Question

Can the quadratic formula be used with functions of the form `f(x)=ae^(bx)+ce^((b/2)x)+d`? Why or why not?

Answer 1

Yes - notice that it is a quadratic in the exponential function

Explanation:

`f(x)=ae^(bx)+ce^((b/2)x)+d=a(e^((b/2)x))^2+c(e^((b/2)x))+d`

The equation is a quadratic in `e^((b/2)x)`, so (by the quadratic formula)

`e^((b/2)x)=(-c+-sqrt(c^2-4ad))/(2a)`

and hence

`x=2/bln((-c+-sqrt(c^2-4ad))/(2a))`

Answer 2

Yes

Explanation:

If you let `e^{b/2x} = t`, then you have

`t^2 = (e^{b/2x})^2 = e^{2*b/2x} = e^(bx)`

So, the equation becomes

`at^2+ct+d`, which you can indeed solve with the quadratic equation.

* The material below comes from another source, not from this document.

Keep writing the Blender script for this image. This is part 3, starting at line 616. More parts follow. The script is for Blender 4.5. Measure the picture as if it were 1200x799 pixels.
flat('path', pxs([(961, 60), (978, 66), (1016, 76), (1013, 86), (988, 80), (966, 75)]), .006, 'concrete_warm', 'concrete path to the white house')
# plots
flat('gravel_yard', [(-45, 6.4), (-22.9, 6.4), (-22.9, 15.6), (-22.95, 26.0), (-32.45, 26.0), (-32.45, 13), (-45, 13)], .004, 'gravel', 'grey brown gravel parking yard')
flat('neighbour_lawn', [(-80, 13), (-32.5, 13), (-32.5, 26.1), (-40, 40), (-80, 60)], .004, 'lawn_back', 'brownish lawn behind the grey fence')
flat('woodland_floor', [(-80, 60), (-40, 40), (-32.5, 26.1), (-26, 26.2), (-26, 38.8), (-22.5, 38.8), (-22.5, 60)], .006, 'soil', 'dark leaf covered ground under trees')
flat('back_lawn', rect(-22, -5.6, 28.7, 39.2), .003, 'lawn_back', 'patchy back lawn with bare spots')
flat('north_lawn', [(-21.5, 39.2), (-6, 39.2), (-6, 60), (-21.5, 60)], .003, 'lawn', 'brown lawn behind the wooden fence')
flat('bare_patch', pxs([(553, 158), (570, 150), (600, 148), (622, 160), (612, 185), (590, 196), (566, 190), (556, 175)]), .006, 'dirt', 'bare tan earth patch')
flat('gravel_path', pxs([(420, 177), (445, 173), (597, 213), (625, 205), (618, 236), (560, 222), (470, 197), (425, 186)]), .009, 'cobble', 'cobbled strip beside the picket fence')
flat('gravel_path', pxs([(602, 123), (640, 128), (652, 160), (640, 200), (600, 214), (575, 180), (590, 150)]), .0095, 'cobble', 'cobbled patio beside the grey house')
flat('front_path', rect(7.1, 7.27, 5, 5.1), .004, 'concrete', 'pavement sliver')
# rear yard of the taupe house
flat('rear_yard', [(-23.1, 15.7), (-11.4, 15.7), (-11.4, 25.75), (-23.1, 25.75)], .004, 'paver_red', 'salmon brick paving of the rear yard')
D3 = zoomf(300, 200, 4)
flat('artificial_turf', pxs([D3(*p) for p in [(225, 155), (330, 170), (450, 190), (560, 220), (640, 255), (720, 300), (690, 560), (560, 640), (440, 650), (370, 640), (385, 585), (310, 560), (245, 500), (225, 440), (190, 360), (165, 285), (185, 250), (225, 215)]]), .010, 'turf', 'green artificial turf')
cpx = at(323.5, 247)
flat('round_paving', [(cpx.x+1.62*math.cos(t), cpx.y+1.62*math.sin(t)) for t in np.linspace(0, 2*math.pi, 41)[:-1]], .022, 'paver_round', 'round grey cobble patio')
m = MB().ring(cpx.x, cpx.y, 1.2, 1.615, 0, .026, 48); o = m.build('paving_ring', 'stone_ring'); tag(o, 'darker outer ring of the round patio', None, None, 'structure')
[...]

Then, assuming you found two solutions `t_1` and `t_2`, you have to go back to `x` values: you have

`t = t_1 \iff e^{b/2x} = t_1 \iff b/2x = log(t_1) \iff x = 2log(t_1)/b`

and similarly for `t_2`.

This means that you might find solutions in `t` that are no compatible with `x`. For example, if `t_1=-5`, you would have

`x = 2/b log(-5)`

which is not possible to compute using real numbers.